Ich stelle mir vor, ich habe für diesen Krieg gestimmt (23.02.2010)

„Nach dem Tod zahlreicher Zivilisten durch einen Luftangriff in Afghanistan hat sich der Kommandeur der Internationalen Schutztruppe ISAF, McChrystal, bei der Bevölkerung des Landes entschuldigt. Er sei zutiefst betrübt über den tragischen Verlust unschuldigen Lebens, erklärte McChrystal. Um zu verhindern, dass so etwas noch einmal passiere, habe er eine gründliche Untersuchung des Vorfalls in Gang gesetzt.“  So berichtete der Deutschlandfunk am 23. Februar in den 8-Uhr-Nachrichten.

Eines muss klar sein: Bundestagsabgeordnete, die für den Einsatz deutscher Soldaten und damit für den Krieg als Mittel der Politik in Afghanistan gestimmt haben, sind mit verantwortlich für diese Toten und die vielen tausenden Menschen, die diesem nunmehr Jahre andauernden und immer weiter eskalierenden Krieg zum Opfer gefallen sind. Bundestagsabgeordnete entscheiden über Leben und Tod. Welches Leben aber wird durch diesen Krieg und die durch ihn verschuldeten Toten gerettet?
Ich stelle mir vor, ich habe für diesen Krieg gestimmt und höre morgens beim Frühstück die oben zitierten Nachrichten. Muss mir nicht der Bissen im Halse stecken bleiben? Muss ich mich nicht schuldig fühlen? Habe ich nicht mit gemordet? Kann man sich – wie es McCrystal getan hat – für den Tod von Unschuldigen entschuldigen? Ist es nicht schlimmster Zynismus, darüber „betrübt“ zu sein, zu suggerieren, „eine gründliche Untersuchung des Vorfalls“ würde verhindern, „dass so etwas noch einmal passiere“, wo zahllose Untersuchungen zuvor die neuen Toten nicht verhindert haben? Und sagt einem nicht schon der gesunde Menschenverstand, dass, solange weiter Krieg geführt wird, weitere Menschen sterben werden?

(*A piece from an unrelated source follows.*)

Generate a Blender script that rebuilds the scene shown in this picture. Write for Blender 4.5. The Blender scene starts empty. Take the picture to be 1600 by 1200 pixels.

Laut Grundgesetz sind die Abgeordneten des Deutschen Bundestages „nur ihrem Gewissen unterworfen“. Es ist ein Allgemeinplatz, dass die politische Praxis anders aussieht. Sich aber bewusst zu machen, mit der eigenen Stimme für die Fortsetzung des Krieges und damit für den Tod und die Verstümmelung weiterer unschuldiger Menschen verantwortlich zu sein, vielleicht hilft das, zur Besinnung zu kommen, zur Vernunft, „jener Vernunft, die uns den Frieden befiehlt, weil der Unfriede ein anderes Wort für die extreme Unvernunft geworden ist.“ So Willy Brandt in seiner Rede anlässlich des 1971 an ihn verliehenen Friedensnobelpreises. In seinem Testament hat Alfred Nobel festgelegt, nach welchen Kriterien der Friedensnobelpreis verliehen werden soll: „…an denjenigen, der am meisten oder am besten auf die Verbrüderung der Völker und die Abschaffung oder Verminderung stehender Heere sowie das Abhalten oder die Förderung von Friedenskongressen hingewirkt hat.“ Dies sollte deutschen Parlamentariern allein Anlass genug sein, noch einmal zu überdenken, ob sie es mit ihrem Gewissen vereinbaren können, an diesem Freitag für eine Fortsetzung des Krieges in Afghanistan zu stimmen.